A partir daí, as universidades, particularmente as
públicas – num primeiro momento, mantidas na sua quase
totalidade pelo governo federal –, entrariam em um processo
de consolidação, mesmo que irregular em seu conjunto,
bastante ajudado, a meu ver, pela institucionalização
da carreira docente e, especialmente, pela
definitiva implantação dos cursos de pós-graduação. Este
último foi, sem dúvida, o principal fator responsável pela
mudança efetiva da universidade brasileira, garantindo,
por um lado, o desenvolvimento da pesquisa no âmbito
da universidade e, por outro, a melhoria da qualificação
dos docentes universitários. Privilegiando, de início, as
áreas das chamadas ciências exatas, as agências de fomento
criadas ao longo dos anos 50 acabaram por garantir
uma surpreendente expansão da pós-graduação no
país, que atingiu, num segundo momento, também as
áreas das ciências humanas e sociais.
Por outro lado, a autonomia da universidade não
teve condições para se efetivar, no contexto do regime
autoritário. Em parte porque o controle centralizado dos
recursos materiais e financeiros pelo governo federal
acabou por atrelar o seu funcionamento às políticas governamentais.

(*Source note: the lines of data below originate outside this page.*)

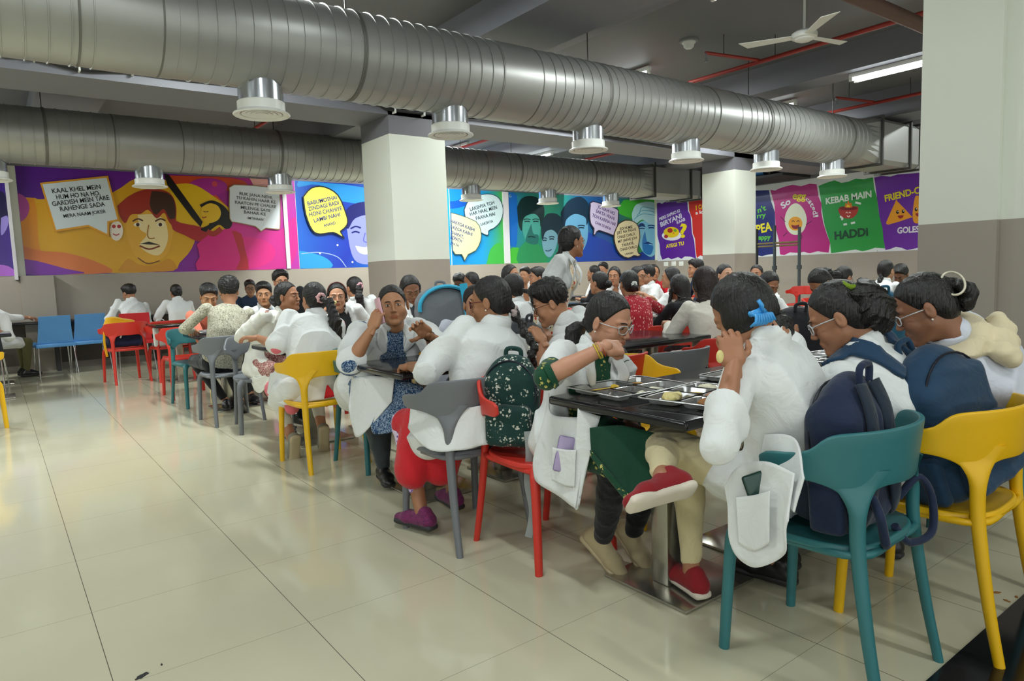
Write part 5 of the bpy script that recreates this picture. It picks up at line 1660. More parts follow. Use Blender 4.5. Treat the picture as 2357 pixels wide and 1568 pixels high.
def blue_chair(x, y, face, label, c='5c9fe0', name='shell_chair', grp='shell chairs with chrome legs'):
    t = thing(name, label, 'chair', (x, y, 0), R_(face), grp); m = plast('plastic_'+c, c, .35)
    bm = bmesh.new(); n = 10; G = []
    for i in range(n+1):
        row = []
        u = -1+2*i/n
        for j in range(13):
            if j <= 6:   # seat, front to back
                f = j/6; y_ = .21-.42*f; z = .455-.012*(1-u*u)-.008*math.sin(f*math.pi)
                w = .225
            else:
                f = (j-6)/6; y_ = -.21-.02*math.sin(f*1.2)-.075*f-.02*(1-u*u)*f*.6; z = .455+.40*f
                w = .225-.03*f*f-.012*math.sin(f*math.pi)
            row.append(bm.verts.new((u*w, y_, z)))
        G.append(row)
    for i in range(n):
        for j in range(12): bm.faces.new((G[i][j], G[i+1][j], G[i+1][j+1], G[i][j+1]))
    bmesh.ops.recalc_face_normals(bm, faces=bm.faces[:]); bmesh.ops.solidify(bm, geom=bm.faces[:], thickness=.012)
    o = bmobj('shell', bm, m, t, True, autos=60)
    box('rear_rail', -.23, .23, -.245, -.215, .40, .455, m, t, .008)
    for sx in (-1, 1):
        box('side_rail', sx*.225-.018, sx*.225+.018, -.24, .2, .4, .455, m, t, .008)
        tube('leg', [(sx*.21, .17, .44), (sx*.225, .2, 0)], .011, CHROME, t, 10)
        tube('leg', [(sx*.215, -.22, .42), (sx*.24, -.29, 0)], .011, CHROME, t, 10)
    return t
blue_chair(.66, 12.52-.33, 6, 'empty sky blue chair at the wall counter, the left one')
blue_chair(1.12, 12.58-.3, 4, 'empty sky blue chair at the wall counter, the right one')
blue_chair(1.62, 11.55, 0, 'shiny red shell chair of the back-turned person at the wall counter', 'd8303a')
blue_chair(-.18, 10.8, 176, 'shell chair with chrome legs at the left edge, black jacket on it', '2a2c30')

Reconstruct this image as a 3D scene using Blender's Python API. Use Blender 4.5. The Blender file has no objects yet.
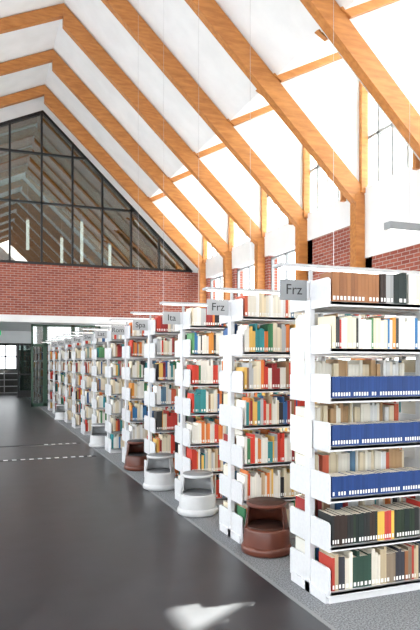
import bpy, math, random
from mathutils import Vector
random.seed(7)
S = bpy.context.scene
COL = S.collection
S.view_settings.view_transform='Standard'

# ------------------------------------------------------------ materials
def new_mat(name, col=(.8,.8,.8), rough=.5, metal=0.0, spec=.5):
    m = bpy.data.materials.new(name); m.use_nodes = True
    b = m.node_tree.nodes['Principled BSDF']
    b.inputs['Base Color'].default_value = (*col, 1)
    b.inputs['Roughness'].default_value = rough
    b.inputs['Metallic'].default_value = metal
    b.inputs['Specular IOR Level'].default_value = spec
    return m
def noise_mat(name, c1, c2, scale=(1,1,1), nscale=5, rough=.5, detail=4, lo=.35, hi=.65, bump=0, spec=.5):
    m = new_mat(name, c1, rough, spec=spec); nt = m.node_tree; b = nt.nodes['Principled BSDF']
    tc = nt.nodes.new('ShaderNodeTexCoord'); mp = nt.nodes.new('ShaderNodeMapping')
    mp.inputs['Scale'].default_value = scale
    n = nt.nodes.new('ShaderNodeTexNoise'); n.inputs['Scale'].default_value = nscale; n.inputs['Detail'].default_value = detail
    r = nt.nodes.new('ShaderNodeValToRGB')
    r.color_ramp.elements[0].position = lo; r.color_ramp.elements[0].color = (*c1,1)
    r.color_ramp.elements[1].position = hi; r.color_ramp.elements[1].color = (*c2,1)
    nt.links.new(tc.outputs['Object'], mp.inputs[0]); nt.links.new(mp.outputs[0], n.inputs['Vector'])
    nt.links.new(n.outputs['Fac'], r.inputs[0]); nt.links.new(r.outputs[0], b.inputs['Base Color'])
    if bump:
        bp = nt.nodes.new('ShaderNodeBump'); bp.inputs['Strength'].default_value = bump
        bp.inputs['Distance'].default_value = .002
        nt.links.new(n.outputs['Fac'], bp.inputs['Height']); nt.links.new(bp.outputs[0], b.inputs['Normal'])
    return m
def brick_mat(name, axis):
    m = new_mat(name, (.4,.15,.1), .85, spec=.2); nt = m.node_tree; b = nt.nodes['Principled BSDF']
    tc = nt.nodes.new('ShaderNodeTexCoord'); sp = nt.nodes.new('ShaderNodeSeparateXYZ'); cb = nt.nodes.new('ShaderNodeCombineXYZ')
    nt.links.new(tc.outputs['Object'], sp.inputs[0])
    nt.links.new(sp.outputs[axis], cb.inputs[0]); nt.links.new(sp.outputs[2], cb.inputs[1])
    bt = nt.nodes.new('ShaderNodeTexBrick')
    bt.inputs['Color1'].default_value = (.36,.105,.07,1); bt.inputs['Color2'].default_value = (.24,.06,.045,1)
    bt.inputs['Mortar'].default_value = (.42,.33,.3,1)
    bt.inputs['Scale'].default_value = 1; bt.inputs['Mortar Size'].default_value = .008
    bt.inputs['Brick Width'].default_value = .25; bt.inputs['Row Height'].default_value = .083
    nt.links.new(cb.outputs[0], bt.inputs['Vector']); nt.links.new(bt.outputs['Color'], b.inputs['Base Color'])
    return m
def emis_mat(name, col, s):
    m = new_mat(name, col, .5); b = m.node_tree.nodes['Principled BSDF']
    b.inputs['Emission Color'].default_value = (*col,1); b.inputs['Emission Strength'].default_value = s
    return m
def glass_mat(name, tint, refl):
    m = bpy.data.materials.new(name); m.use_nodes = True; nt = m.node_tree; nt.nodes.clear()
    o = nt.nodes.new('ShaderNodeOutputMaterial'); mx = nt.nodes.new('ShaderNodeMixShader')
    t = nt.nodes.new('ShaderNodeBsdfTransparent'); g = nt.nodes.new('ShaderNodeBsdfGlossy')
    t.inputs[0].default_value = (*tint,1); g.inputs['Roughness'].default_value = .02
    mx.inputs[0].default_value = refl
    nt.links.new(t.outputs[0], mx.inputs[1]); nt.links.new(g.outputs[0], mx.inputs[2]); nt.links.new(mx.outputs[0], o.inputs[0])
    return m
def sun_blocker_mat():  # translucent white for sheets added to stop direct sun
    m = bpy.data.materials.new('added_sun_blocker'); m.use_nodes = True; nt = m.node_tree; nt.nodes.clear()
    o = nt.nodes.new('ShaderNodeOutputMaterial'); mx = nt.nodes.new('ShaderNodeMixShader')
    t = nt.nodes.new('ShaderNodeBsdfTranslucent'); g = nt.nodes.new('ShaderNodeBsdfDiffuse')
    t.inputs[0].default_value=(.85,.85,.84,1); g.inputs[0].default_value=(.85,.85,.84,1); mx.inputs[0].default_value=.3
    nt.links.new(t.outputs[0], mx.inputs[1]); nt.links.new(g.outputs[0], mx.inputs[2]); nt.links.new(mx.outputs[0], o.inputs[0])
    return m
WOOD = noise_mat('glulam_wood', (.40,.145,.034), (.57,.235,.062), (1.2,6,6), 2.5, .45, lo=.3, hi=.7, bump=.1)
WHITEP = noise_mat('white_plaster', (.80,.81,.82), (.85,.86,.87), (1,1,1), 2, .7, spec=.2)
SHELFW = noise_mat('white_powder_coat', (.68,.69,.71), (.72,.73,.75), (1,1,1), 40, .35)
BRX = brick_mat('red_brick_x', 0); BRY = brick_mat('red_brick_y', 1)
BLACK = new_mat('black_frame', (.012,.014,.016), .4)
WFRAME = new_mat('grey_window_frame', (.30,.31,.32), .4)
FLOORD = noise_mat('dark_linoleum', (.026,.026,.029), (.036,.036,.041), (1,1,1), 3, .33, detail=8, spec=.45)
FLOORL = noise_mat('speckled_carpet', (.10,.11,.12), (.30,.31,.33), (1,1,1), 90, .85, detail=3, lo=.38, hi=.62)
GLASS = glass_mat('clear_glass', (.95,.98,.97), .05)
GGLASS = glass_mat('gallery_glass', (.60,.67,.65), .22)
SUNBLOCK = sun_blocker_mat()
GREY = new_mat('grey_plastic', (.22,.23,.24), .5)
LGREY = new_mat('light_grey_plastic', (.42,.43,.44), .5)
LCASE = new_mat('lamp_casing', (.42,.43,.44), .4)
DARK = new_mat('dark_rubber', (.05,.05,.055), .6)
DWALL = new_mat('dark_grey_paint', (.09,.09,.085), .7)
TXTW = new_mat('sign_text_dark', (.015,.015,.015), .6)
PAPER = new_mat('paper', (.85,.85,.82), .8)
BROWN = noise_mat('brown_plastic', (.11,.030,.017), (.135,.038,.022), (1,1,1), 8, .32)
STOOLW = noise_mat('light_grey_stool', (.56,.57,.58), (.62,.63,.64), (1,1,1), 8, .35)
LAMPW = emis_mat('lamp_diffuser', (1,.98,.95), 2)
METAL = new_mat('steel', (.5,.5,.52), .3, 1)
SUNSPOT = new_mat('painted_sun_spot', (.75,.76,.78), .35)  # pale colour standing in for sunlit dots on the floor
GREEN = new_mat('dark_green_metal', (.04,.09,.06), .45)
SIGNG = emis_mat('exit_green', (.02,.5,.15), 1)
BOOK = new_mat('book_covers', (.5,.5,.5), .55, spec=.35)
nt = BOOK.node_tree; at = nt.nodes.new('ShaderNodeAttribute'); at.attribute_name = 'Col'
nt.links.new(at.outputs['Color'], nt.nodes['Principled BSDF'].inputs['Base Color'])

# ------------------------------------------------------------ mesh builder
class MB:
    def __init__(s): s.v=[]; s.f=[]; s.m=[]; s.c=[]; s.sm=[]
    def add(s, vs, fs, mi=0, smooth=False):
        o=len(s.v); s.v+=vs
        for f in fs: s.f.append(tuple(i+o for i in f)); s.m.append(mi); s.sm.append(smooth)
    def box(s,x0,y0,z0,x1,y1,z1,mi=0):
        s.add([(x0,y0,z0),(x1,y0,z0),(x1,y1,z0),(x0,y1,z0),(x0,y0,z1),(x1,y0,z1),(x1,y1,z1),(x0,y1,z1)],
              [(0,3,2,1),(4,5,6,7),(0,1,5,4),(1,2,6,5),(2,3,7,6),(3,0,4,7)],mi)
    def prism_y(s,pts,y0,y1,mi=0):
        n=len(pts)
        s.add([(x,y0,z) for x,z in pts]+[(x,y1,z) for x,z in pts],
              [tuple(range(n)),tuple(range(2*n-1,n-1,-1))]+[(i,i+n,(i+1)%n+n,(i+1)%n) for i in range(n)],mi)
    def prism_x(s,pts,x0,x1,mi=0):
        n=len(pts)
        s.add([(x0,y,z) for y,z in pts]+[(x1,y,z) for y,z in pts],
              [tuple(range(n-1,-1,-1)),tuple(range(n,2*n))]+[(i,(i+1)%n,(i+1)%n+n,i+n) for i in range(n)],mi)
    def cyl(s,x,y,z0,z1,r,n=8,mi=0):
        c=[(math.cos(2*math.pi*i/n)*r,math.sin(2*math.pi*i/n)*r) for i in range(n)]
        s.add([(x+a,y+b,z0) for a,b in c]+[(x+a,y+b,z1) for a,b in c],
              [tuple(range(n-1,-1,-1)),tuple(range(n,2*n))]+[(i,(i+1)%n,(i+1)%n+n,i+n) for i in range(n)],mi)
    def revolve(s,prof,a0=0,a1=2*math.pi,n=48,mi=0,closed=False):
        full = abs(a1-a0-2*math.pi)<1e-6
        k=len(prof); cols=n if full else n+1
        vs=[]
        for i in range(cols):
            a=a0+(a1-a0)*i/n
            vs+=[(r*math.cos(a),r*math.sin(a),z) for r,z in prof]
        fs=[]
        for i in range(n):
            j=(i+1)%cols if full else i+1
            for p in range(k if closed else k-1):
                q=(p+1)%k
                fs.append((i*k+p,j*k+p,j*k+q,i*k+q))
        if not full and closed:
            fs.append(tuple(range(k))[::-1]); fs.append(tuple((cols-1)*k+p for p in range(k)))
        s.add(vs,fs,mi,True)
    def obj(s,name,mats,loc=(0,0,0),parent=None,bevel=0):
        me=bpy.data.meshes.new(name); me.from_pydata(s.v,[],s.f)
        for m in (mats if isinstance(mats,(list,tuple)) else [mats]): me.materials.append(m)
        me.polygons.foreach_set('material_index',s.m)
        me.polygons.foreach_set('use_smooth',s.sm)
        me.update()
        o=bpy.data.objects.new(name,me); o.location=loc; COL.objects.link(o)
        if parent: o.parent=parent
        if bevel:
            b=o.modifiers.new('bevel','BEVEL'); b.width=bevel; b.segments=2; b.limit_method='ANGLE'
        return o

# ------------------------------------------------------------ shell geometry
XW=8.0; RX=2.1; SL=.97; C0=13.2; LS=.45
def zc(x): return C0-SL*x if x>=RX else (C0-SL*RX)-LS*(RX-x)
YR=[11.6+2.55*k for k in range(-6,9)]
YF=22.4; YB=-4.2; YE=33.0; XL=-5.0
SOL=.6
m=MB(); m.box(XL,YB,-.2,1.98,YE,0); m.obj('floor',FLOORD)
m=MB(); m.box(1.98,YB,-.2,XW+.3,YE,0.0); m.obj('floor_carpet',FLOORL)
m=MB(); m.box(1.965,YB,-.0,1.995,YE,.004); m.obj('trim_floor_edge',GREY)
# sun spots across the aisle, painted as pale squares on dark strips
for (yy,xa,xb) in ((10.45,-2.0,1.85),(12.2,-2.0,1.85)):
    m=MB(); m.box(xa,yy-.07,0,xb,yy+.07,.004,0)
    x=xa+.06
    while x<xb-.08:
        if yy<11 or x>1.05: m.box(x,yy-.045,.004,x+.07,yy+.045,.006,1)
        x+=.135
    m.obj('painted_sun_spots',[DARK,SUNSPOT])
m=MB(); T=.22
XS=5.8; ZS=zc(XS); ZT=8.75
for i in range(len(YR)-1):
    y0,y1=YR[i],YR[i+1]
    m.prism_y([(RX,zc(RX)),(XS,ZS),(XS,ZS+T),(RX,zc(RX)+T)],y0,y1)
    if y1 <= YF+.1:
        ys=y0+SOL
        m.prism_y([(XS,ZS),(XW+.3,zc(XW+.3)),(XW+.3,zc(XW+.3)+T),(XS,ZS+T)],y0,ys)
        m.prism_y([(XS,ZS),(XW+.3,ZT+.1),(XW+.3,ZT+.3),(XS,ZS+T)],ys-.05,y1+.05)
        m.prism_y([(XS,ZS),(XW+.1,zc(XW+.1)),(XW+.1,ZT+.05)],ys-.06,ys)
        m.prism_y([(XS,ZS),(XW+.1,zc(XW+.1)),(XW+.1,ZT+.05)],y1-.02,y1+.04)
    else:
        m.prism_y([(XS,ZS),(XW+.3,zc(XW+.3)),(XW+.3,zc(XW+.3)+T),(XS,ZS+T)],y0,y1)
m.prism_y([(RX,zc(RX)),(RX,zc(RX)+T),(XL-.3,zc(XL-.3)+T),(XL-.3,zc(XL-.3))],YR[0],YR[-1])
m.obj('ceiling',WHITEP)
D=.54
for y in YR[:-1]:
    m=MB(); w=.10
    m.prism_y([(RX-.02,zc(RX)-.02),(RX-.02,zc(RX)-D-.06),(XW-.01,zc(XW)-D),(XW-.01,zc(XW)-.01)],y-w,y+w)
    m.prism_y([(RX,zc(RX)-.02),(XL+.02,zc(XL)-.02),(XL+.02,zc(XL)-.32),(RX,zc(RX)-.34)],y-w*.9,y+w*.9)
    m.obj('roof_rafter',WOOD)
    m=MB(); m.box(XW-.25,y-.115,0,XW-.005,y+.115,zc(XW-.25)-D+.15)
    m.obj('wall_post',WOOD)
for i in range(len(YR)-1):
    y0,y1=YR[i],YR[i+1]
    if y1<=YF+.1:
        m=MB()
        ys=y0+SOL
        for yy in (ys+.02,y1-.14):
            m.box(XW-.12,yy,zc(XW)-.1,XW+.04,yy+.1,ZT-.02)
            m.prism_y([(XS-.1,ZS+.02),(XW,ZT-.0),(XW,ZT-.2),(XS+.12,ZS-.1)],yy,yy+.1)
        m.obj('dormer_frame',WOOD)
        m=MB()
        z0=zc(XW)-.1
        n=4
        for a in range(n+1):
            yy=ys+(y1-ys)*a/n
            m.box(XW+.06,yy-.03,z0,XW+.14,yy+.03,ZT)
        for zz in (z0,z0+1.2,z0+2.3,ZT-.06):
            m.box(XW+.06,ys,zz,XW+.14,y1,zz+.07)
        m.box(XW+.095,ys,z0,XW+.10,y1,ZT,1)
        if i not in (4,):
            zb=z0
            if i==7: zb=z0+.9
            m.box(XW+.15,ys,zb,XW+.155,y1,ZT,2)  # added sheet outside the glass, blocks the sun beam and glows white
        m.obj('window_%d'%(i+1),[WFRAME,GLASS,SUNBLOCK])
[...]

E também porque, internamente, o governo
da universidade estruturou-se por uma espécie de pacto
entre as oligarquias acadêmicas tradicionais e os novos
segmentos da comunidade acadêmica, formando-se, de
acordo com as peculiaridades históricas de cada instituição,
diferentes tipos de composição entre essas partes
que definem uma estrutura de poder nem sempre
orientada pela dimensão propriamente acadêmica.
Um efeito, a meu ver, mais profundo e duradouro
sobre o ensino superior no Brasil teve, entretanto, a contraditória
política desenvolvida pelo governo para atender
à expansão da demanda. Dado que a ampliação das
vagas nas universidades públicas, aliada às medidas de
racionalização econômica e administrativa, tais como a
unificação do vestibular ou a criação de um ciclo básico
de estudos, não era suficiente para atender ao volume da
demanda, o governo passou a estimular o crescimento
da oferta privada. Com o aval do CFE, o ensino superior
no país sofreu, ao longo dos anos 70, um incrível processo
de massificação, através da multiplicação de instituições
isoladas de ensino superior, criadas pela iniciativa
privada. Para se ter uma idéia, apenas entre 1968
e 1974, enquanto as matrículas nas universidades passaram
de 158,1 mil para 392,6 mil, pouco mais do que o
dobro, nas instituições isoladas, das quais ¾ privadas,
esse número cresceu de 120,2 mil para 504,6 mil (apud
Gusso, Córdova e Luna, op. cit.). Dessa forma, constituiu-
se, a meu ver, um sistema dual, formado, por um
lado, pelas universidades, principalmente públicas, e, por
outro, por um sem-número de instituições isoladas que
não se diferenciam das primeiras por um critério de especialização
mas, na prática, pela qualidade do ensino
oferecido. De fato, introduziu-se uma diferenciação interna
no sistema de ensino superior que não atendeu a
uma diversificação de objetivos, constituindo-se as instituições
isoladas, com freqüência, em um mero arremedo
das instituições universitárias. A meu ver, a situação
atual dessas instituições que se transformaram
em grande número em universidades reforça esse ponto
de vista.
Essa diferenciação interna do sistema, nos últimos
anos, acentuou-se, tanto do lado das instituições públicas,
com o crescimento de faculdades e universidades
estaduais e mesmo municipais, quanto do lado das instituições
privadas, com a transformação de um grande
número de escolas isoladas em universidades e o surgimento
das universidades comunitárias ou confessionais
que buscam se distinguir das instituições orientadas por
critérios predominantemente lucrativos, reivindicando
por essa mesma razão o direito ao financiamento público.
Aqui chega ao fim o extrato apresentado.